Japan's notorious summer heat is on its way, and beer giants Kirin Brewery Co. and Asahi Breweries Ltd. are gearing up to make the sweaty season a momentous battle of cool beer, The Mainichi Daily News reported on May, 25.

Asahi had the head start in the sub-zero beer brouhaha when it began offering freezing Asahi Super Dry beer through restaurants in summer 2010, and will be increasing the number of outlets this year. Kirin will get into the act this year, offering a technique to make mugs of its Ichiban Shibori brand into -5 degree Celsius beer slushies with frozen foam heads.

Both companies are surely hoping to be crowned king of cool this summer, but are also hoping the frozen beer push will revive lagging beer sales.

Like Asahi's offering, Kirin's beer slushies will be available in restaurants and bars, and the firm began a broad deployment of the machines that make them on May 17. The ice granules in the slushy are very fine, and mixed with the air also blended into the beer, the beverage goes down very smooth and easy. What's more, the frozen head acts as a kind of lid, keeping the beer icy for about 30 minutes, and the company eventually plans to have 1,000 special foam cap-making servers nationwide.

Kirin began a test run of the technique in March this year, providing one of the slushy machines to a restaurant in Hanshin Koshien Stadium, home of the Hanshin Tigers baseball team. March to mid-May beer sales at the eatery apparently doubled from the same period last year.

Asahi, meanwhile, will continue offering "Extra Gold" Super Dry -- the firm's flagship beer served at -2 to 0 degrees -- through restaurants.

"Beer served at below freezing has a sharp, dry taste and makes for a more satisfying drink," the company's public relations department says. By the end of April this year, Asahi had 1,965 Extra Gold servers across Japan, and the company is aiming to bump that to 3,000 by the end of the year.

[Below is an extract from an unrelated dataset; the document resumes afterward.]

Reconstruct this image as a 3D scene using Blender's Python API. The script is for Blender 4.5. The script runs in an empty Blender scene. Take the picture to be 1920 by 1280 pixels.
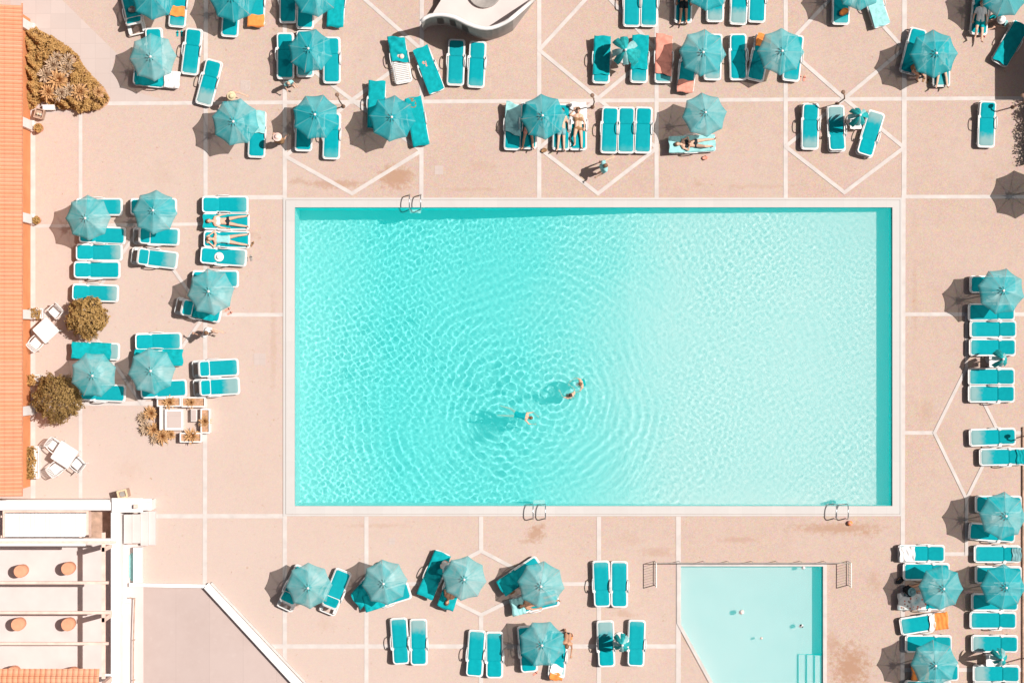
import bpy, math, random
import numpy as np
from mathutils import Vector, Matrix, geometry
C = bpy.context; sc = C.scene; COL = C.collection
random.seed(7); RNG = np.random.default_rng(7)
# ------------------------------------------------------------------ camera
CAM_H = 90.0; K = 45.0                       # camera height (m), photo pixels per metre on the ground
cam = bpy.data.cameras.new("camera"); camo = bpy.data.objects.new("camera", cam); COL.objects.link(camo)
camo.location = (0, 0, CAM_H); cam.sensor_width = 36; cam.lens = 36 * CAM_H / (1920 / K)
cam.clip_start = 1; cam.clip_end = 600; sc.camera = camo
# ------------------------------------------------------------------ light
SUN = Vector((1.11, .30, 1.95)).normalized()
w = bpy.data.worlds.new("World"); sc.world = w; w.use_nodes = True
wn = w.node_tree; bg = wn.nodes["Background"]; sky = wn.nodes.new("ShaderNodeTexSky")
sky.sky_type = 'NISHITA'; sky.sun_disc = False
sky.sun_elevation = math.asin(SUN.z); sky.sun_rotation = math.atan2(SUN.x, SUN.y)
sky.air_density = 1.0; sky.dust_density = 6.0; sky.ozone_density = 0.0
wn.links.new(sky.outputs[0], bg.inputs[0]); bg.inputs[1].default_value = 0.036
sl = bpy.data.lights.new("sun", 'SUN'); sl.energy = 4.6; sl.angle = math.radians(.5); sl.color = (1.0, .955, .90)
sl.cycles.is_caustics_light = True
so = bpy.data.objects.new("sun", sl); COL.objects.link(so); so.rotation_euler = (-SUN).to_track_quat('-Z', 'Y').to_euler()
sc.view_settings.view_transform = 'Standard'; sc.view_settings.look = 'None'
sc.view_settings.gamma = 1; sc.view_settings.exposure = 0.27
sc.cycles.use_denoising = True

# ------------------------------------------------------------------ helpers
def P(x, y, h=0.0):
    """point at height h that stands where the photo shows pixel (x, y)"""
    s = 1 - h / CAM_H
    return Vector(((x - 960) / K * s, (640 - y) / K * s, h))

class MB:
    def __init__(s): s.v = []; s.f = []; s.m = []
    def add(s, vs, fs, mi=0):
        b = len(s.v); s.v += [tuple(p) for p in vs]; s.f += [tuple(i + b for i in f) for f in fs]; s.m += [mi] * len(fs)
    def box(s, c, d, rz=0, mi=0, ry=0, rx=0):
        M = Matrix.Translation(Vector(c)) @ Matrix.Rotation(rz, 4, 'Z') @ Matrix.Rotation(ry, 4, 'Y') @ Matrix.Rotation(rx, 4, 'X')
        x, y, z = d[0] / 2, d[1] / 2, d[2] / 2
        vs = [M @ Vector(p) for p in ((-x, -y, -z), (x, -y, -z), (x, y, -z), (-x, y, -z), (-x, -y, z), (x, -y, z), (x, y, z), (-x, y, z))]
        s.add(vs, [(0, 3, 2, 1), (4, 5, 6, 7), (0, 1, 5, 4), (1, 2, 6, 5), (2, 3, 7, 6), (3, 0, 4, 7)], mi)
    def prism(s, pts, z0, z1, mi=0):
        n = len(pts); pts = [(p[0], p[1]) for p in pts]
        a = sum(pts[i][0] * pts[(i + 1) % n][1] - pts[(i + 1) % n][0] * pts[i][1] for i in range(n))
        if a < 0: pts = pts[::-1]
        vs = [(x, y, z0) for x, y in pts] + [(x, y, z1) for x, y in pts]
        fs = [(i, (i + 1) % n, n + (i + 1) % n, n + i) for i in range(n)] + [tuple(range(n))[::-1], tuple(range(n, 2 * n))]
        s.add(vs, fs, mi)
    def ring(s, outer, inner, z0, z1, mi=0):
        n = len(outer); vs = []
        for z in (z0, z1): vs += [(p[0], p[1], z) for p in outer] + [(p[0], p[1], z) for p in inner]
        fs = []
        for i in range(n):
            j = (i + 1) % n
            fs += [(i, j, 2 * n + j, 2 * n + i), (n + j, n + i, 3 * n + i, 3 * n + j), (2 * n + i, 2 * n + j, 3 * n + j, 3 * n + i), (j, i, n + i, n + j)]
        s.add(vs, fs, mi)
    def tube(s, pts, r, n=8, mi=0, cap=True):
        pts = [Vector(p) for p in pts]; rs = r if isinstance(r, (list, tuple)) else [r] * len(pts)
        base = []; prev = None
        for i, p in enumerate(pts):
            t = (pts[min(i + 1, len(pts) - 1)] - pts[max(i - 1, 0)]).normalized()
            u = prev - t * prev.dot(t) if prev is not None else t.orthogonal()
            if u.length < 1e-5: u = t.orthogonal()
            u.normalize(); prev = u; v = t.cross(u)
            base += [p + (u * math.cos(2 * math.pi * k / n) + v * math.sin(2 * math.pi * k / n)) * rs[i] for k in range(n)]
        fs = [(i * n + k, i * n + (k + 1) % n, (i + 1) * n + (k + 1) % n, (i + 1) * n + k) for i in range(len(pts) - 1) for k in range(n)]
        if cap: fs += [tuple(range(n))[::-1], tuple(range((len(pts) - 1) * n, len(pts) * n))]
        s.add(base, fs, mi)
    def lathe(s, prof, c=(0, 0, 0), n=20, mi=0):
        vs = []
        for r, z in prof: vs += [(c[0] + r * math.cos(2 * math.pi * k / n), c[1] + r * math.sin(2 * math.pi * k / n), c[2] + z) for k in range(n)]
        fs = [(i * n + k, i * n + (k + 1) % n, (i + 1) * n + (k + 1) % n, (i + 1) * n + k) for i in range(len(prof) - 1) for k in range(n)]
        fs += [tuple(range(n))[::-1], tuple(range((len(prof) - 1) * n, len(prof) * n))]
        s.add(vs, fs, mi)
    def ell(s, c, r, n=12, m=8, mi=0, rot=None):
        vs = []; c = Vector(c)
        for i in range(m + 1):
            a = math.pi * i / m
            for k in range(n):
                q = Vector((r[0] * math.sin(a) * math.cos(2 * math.pi * k / n), r[1] * math.sin(a) * math.sin(2 * math.pi * k / n), r[2] * math.cos(a)))
                vs.append(c + (rot @ q if rot else q))
        fs = [(i * n + k, (i + 1) * n + k, (i + 1) * n + (k + 1) % n, i * n + (k + 1) % n) for i in range(m) for k in range(n)]
        s.add(vs, fs, mi)
    def grid(s, fn, nu, nv, mi=0):
        vs = [fn(i / (nu - 1), j / (nv - 1)) for j in range(nv) for i in range(nu)]
        fs = [(j * nu + i, j * nu + i + 1, (j + 1) * nu + i + 1, (j + 1) * nu + i) for j in range(nv - 1) for i in range(nu - 1)]
        s.add(vs, fs, mi)
    def mesh(s, name, mats, smooth=False):
        me = bpy.data.meshes.new(name); me.from_pydata(s.v, [], s.f)
        for m in (mats if isinstance(mats, (list, tuple)) else [mats]): me.materials.append(m)
        me.polygons.foreach_set('material_index', s.m)
        if smooth: me.polygons.foreach_set('use_smooth', [True] * len(me.polygons))
        me.update(); return me
    def obj(s, name, mats, parent=None, smooth=False, **tags):
        return link(name, s.mesh(name, mats, smooth), parent, **tags)

def link(name, me, parent=None, loc=None, rz=0, **tags):
    o = bpy.data.objects.new(name, me); COL.objects.link(o)
    if parent: o.parent = parent
    if loc is not None: o.location = loc
    if rz: o.rotation_euler = (0, 0, rz)
    for k, v in tags.items():
        if v: o[k] = v
    return o
def thing(name, label, category, group=None, loc=(0, 0, 0), rz=0):
    return link(name, None, None, loc, rz, label=label, category=category, group=group)
def rrect(x0, x1, y0, y1, r, n=5):
    pts = []
    for cx, cy, a in ((x1 - r, y1 - r, 0), (x0 + r, y1 - r, 90), (x0 + r, y0 + r, 180), (x1 - r, y0 + r, 270)):
        pts += [(cx + r * math.cos(math.radians(a + 90 * k / n)), cy + r * math.sin(math.radians(a + 90 * k / n))) for k in range(n + 1)]
    return pts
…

Furthermore, "Extra Gold Bars" open from May through September will appear in business districts in Tokyo, Osaka, Nagoya and Fukuoka. Asahi opened three such bars last year, which saw a total of more than 130,000 customers cross their thresholds. This year, too, the bars are already welcoming long lines of office workers looking for a cold one on the way home. With new tables that help keep the beers on them frigid, Asahi expects about 150,000 patrons this summer.

Pressured by so-called "third-category" beer-like drinks - which are cheaper than the genuine article - beer shipments dropped 4.1 percent in 2011 from the year before to 2.79 million kiloliters - less than 40 percent of the 1994 peak in beer consumption.

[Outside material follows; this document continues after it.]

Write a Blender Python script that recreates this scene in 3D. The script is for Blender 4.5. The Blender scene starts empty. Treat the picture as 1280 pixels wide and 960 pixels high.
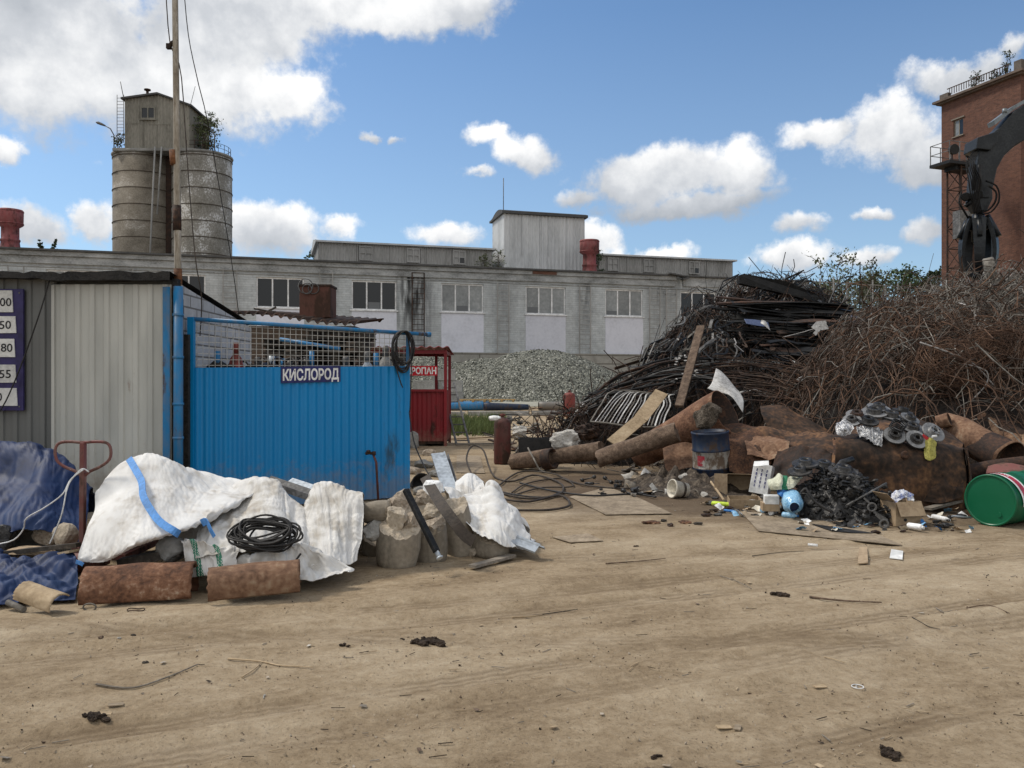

According to an Asahi Breweries survey, some 60 percent of beer drinkers in their 20s said that suds served at 0 degrees tasted better than the same drink served at 10 degrees. Meanwhile, less than half of respondents in older age brackets agreed, and the firm hopes its sub-zero suds PR campaign will help boost beer sales among younger consumers, who have led the recent flight from the eternal tall, cold one.